* _Directions_
Skip the pictures, please, and write out exactly the lines from the opening of the data through the line containing "R = math.radians".
::::::::::
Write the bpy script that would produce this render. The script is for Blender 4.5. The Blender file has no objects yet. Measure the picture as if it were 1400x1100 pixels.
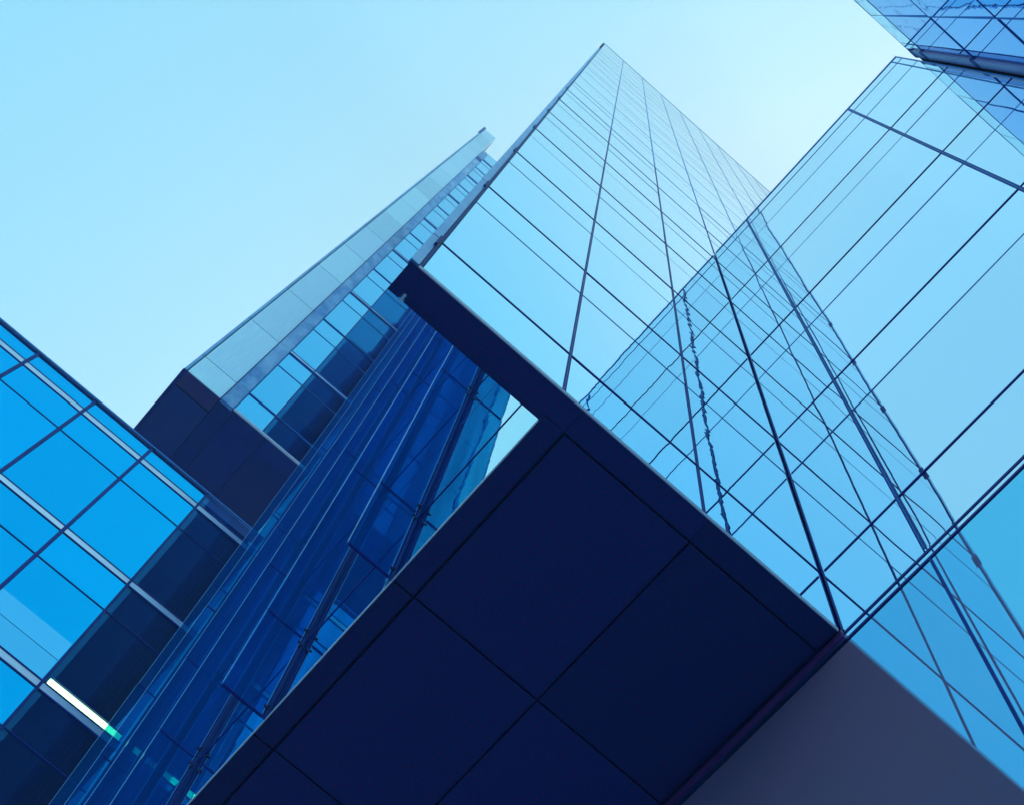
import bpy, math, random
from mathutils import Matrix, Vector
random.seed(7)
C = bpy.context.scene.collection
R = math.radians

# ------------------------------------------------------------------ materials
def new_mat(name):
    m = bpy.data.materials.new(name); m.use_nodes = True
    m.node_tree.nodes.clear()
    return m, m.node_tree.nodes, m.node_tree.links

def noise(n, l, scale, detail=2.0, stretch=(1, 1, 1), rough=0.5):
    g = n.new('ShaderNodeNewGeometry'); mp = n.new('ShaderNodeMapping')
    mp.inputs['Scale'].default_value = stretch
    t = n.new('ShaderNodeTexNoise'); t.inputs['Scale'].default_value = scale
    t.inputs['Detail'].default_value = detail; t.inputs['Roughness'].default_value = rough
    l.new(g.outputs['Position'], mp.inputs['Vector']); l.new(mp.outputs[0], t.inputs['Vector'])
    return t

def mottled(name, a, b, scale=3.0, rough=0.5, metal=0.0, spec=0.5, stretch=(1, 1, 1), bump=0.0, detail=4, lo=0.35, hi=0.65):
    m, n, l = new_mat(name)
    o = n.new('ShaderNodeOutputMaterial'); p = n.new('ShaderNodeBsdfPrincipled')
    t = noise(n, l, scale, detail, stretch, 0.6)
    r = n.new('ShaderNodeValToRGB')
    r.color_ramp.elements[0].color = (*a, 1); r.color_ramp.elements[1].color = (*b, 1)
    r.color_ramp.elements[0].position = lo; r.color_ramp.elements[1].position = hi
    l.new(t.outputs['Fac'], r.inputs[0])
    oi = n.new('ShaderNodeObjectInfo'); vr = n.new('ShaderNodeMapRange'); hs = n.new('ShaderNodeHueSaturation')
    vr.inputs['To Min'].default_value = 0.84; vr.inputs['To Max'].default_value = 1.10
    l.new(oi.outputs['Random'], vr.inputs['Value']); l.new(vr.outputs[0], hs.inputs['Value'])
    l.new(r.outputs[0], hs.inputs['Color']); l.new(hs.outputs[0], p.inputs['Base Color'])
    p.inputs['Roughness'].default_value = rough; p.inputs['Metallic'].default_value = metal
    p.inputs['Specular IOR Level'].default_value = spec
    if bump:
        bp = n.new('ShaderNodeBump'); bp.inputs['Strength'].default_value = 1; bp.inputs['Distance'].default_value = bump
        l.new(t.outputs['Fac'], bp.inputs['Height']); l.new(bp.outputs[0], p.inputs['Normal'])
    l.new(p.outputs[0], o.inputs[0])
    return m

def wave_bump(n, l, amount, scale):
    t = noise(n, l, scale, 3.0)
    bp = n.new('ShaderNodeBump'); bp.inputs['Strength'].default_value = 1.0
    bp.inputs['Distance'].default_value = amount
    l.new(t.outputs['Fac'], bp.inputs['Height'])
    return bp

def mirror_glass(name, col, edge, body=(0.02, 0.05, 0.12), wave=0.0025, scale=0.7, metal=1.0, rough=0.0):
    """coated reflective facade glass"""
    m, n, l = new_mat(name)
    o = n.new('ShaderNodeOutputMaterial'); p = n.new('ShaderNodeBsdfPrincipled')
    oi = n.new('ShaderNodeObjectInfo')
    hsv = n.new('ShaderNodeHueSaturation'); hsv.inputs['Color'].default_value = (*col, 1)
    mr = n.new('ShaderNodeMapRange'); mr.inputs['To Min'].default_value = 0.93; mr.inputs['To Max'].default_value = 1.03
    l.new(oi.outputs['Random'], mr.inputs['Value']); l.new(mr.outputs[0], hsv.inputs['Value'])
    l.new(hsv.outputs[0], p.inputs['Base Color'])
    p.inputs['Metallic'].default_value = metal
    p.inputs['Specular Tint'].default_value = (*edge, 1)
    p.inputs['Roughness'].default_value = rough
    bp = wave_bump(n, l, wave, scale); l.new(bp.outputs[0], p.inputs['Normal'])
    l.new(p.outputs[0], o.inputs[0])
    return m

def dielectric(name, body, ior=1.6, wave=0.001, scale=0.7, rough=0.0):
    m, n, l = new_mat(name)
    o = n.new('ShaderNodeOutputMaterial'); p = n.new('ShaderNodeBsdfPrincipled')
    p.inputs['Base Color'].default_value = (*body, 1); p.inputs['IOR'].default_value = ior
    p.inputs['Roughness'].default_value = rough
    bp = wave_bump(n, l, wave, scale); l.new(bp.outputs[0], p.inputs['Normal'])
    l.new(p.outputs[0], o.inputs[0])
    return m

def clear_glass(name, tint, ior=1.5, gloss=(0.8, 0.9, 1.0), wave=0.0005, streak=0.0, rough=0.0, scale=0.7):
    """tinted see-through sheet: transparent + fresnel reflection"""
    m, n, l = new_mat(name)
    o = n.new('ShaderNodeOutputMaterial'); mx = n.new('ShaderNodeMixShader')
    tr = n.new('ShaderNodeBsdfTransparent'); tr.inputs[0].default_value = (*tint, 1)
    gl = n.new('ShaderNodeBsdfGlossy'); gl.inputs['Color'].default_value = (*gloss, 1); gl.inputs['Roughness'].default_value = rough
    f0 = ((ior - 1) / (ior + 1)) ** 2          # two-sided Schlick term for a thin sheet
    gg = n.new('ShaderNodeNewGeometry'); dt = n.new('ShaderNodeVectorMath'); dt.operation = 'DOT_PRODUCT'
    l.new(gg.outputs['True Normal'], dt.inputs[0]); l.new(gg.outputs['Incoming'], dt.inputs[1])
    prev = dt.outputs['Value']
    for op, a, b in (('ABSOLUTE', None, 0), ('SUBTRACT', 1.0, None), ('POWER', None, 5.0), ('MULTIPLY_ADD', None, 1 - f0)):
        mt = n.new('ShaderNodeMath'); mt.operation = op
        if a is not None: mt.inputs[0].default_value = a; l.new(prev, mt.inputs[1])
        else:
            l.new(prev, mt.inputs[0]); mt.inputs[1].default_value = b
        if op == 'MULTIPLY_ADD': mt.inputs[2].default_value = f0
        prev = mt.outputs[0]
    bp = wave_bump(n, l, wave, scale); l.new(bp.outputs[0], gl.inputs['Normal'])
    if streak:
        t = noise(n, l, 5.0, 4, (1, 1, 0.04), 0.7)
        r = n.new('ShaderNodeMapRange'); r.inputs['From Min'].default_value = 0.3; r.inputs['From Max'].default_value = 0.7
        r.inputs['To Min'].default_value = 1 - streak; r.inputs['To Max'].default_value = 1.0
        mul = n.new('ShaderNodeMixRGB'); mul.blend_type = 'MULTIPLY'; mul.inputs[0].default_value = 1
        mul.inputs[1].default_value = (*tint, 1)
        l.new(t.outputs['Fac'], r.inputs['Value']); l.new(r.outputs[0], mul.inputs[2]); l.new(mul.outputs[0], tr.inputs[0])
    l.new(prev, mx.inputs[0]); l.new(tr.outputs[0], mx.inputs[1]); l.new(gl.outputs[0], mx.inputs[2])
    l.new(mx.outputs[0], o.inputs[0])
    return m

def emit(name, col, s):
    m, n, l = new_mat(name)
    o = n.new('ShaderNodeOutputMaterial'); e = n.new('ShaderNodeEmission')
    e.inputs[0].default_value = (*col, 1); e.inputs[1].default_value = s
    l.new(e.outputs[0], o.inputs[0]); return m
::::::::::
* _Reply to the exercise_
Write the bpy script that would produce this render. The script is for Blender 4.5. The Blender file has no objects yet. Measure the picture as if it were 1400x1100 pixels.
import bpy, math, random
from mathutils import Matrix, Vector
random.seed(7)
C = bpy.context.scene.collection
R = math.radians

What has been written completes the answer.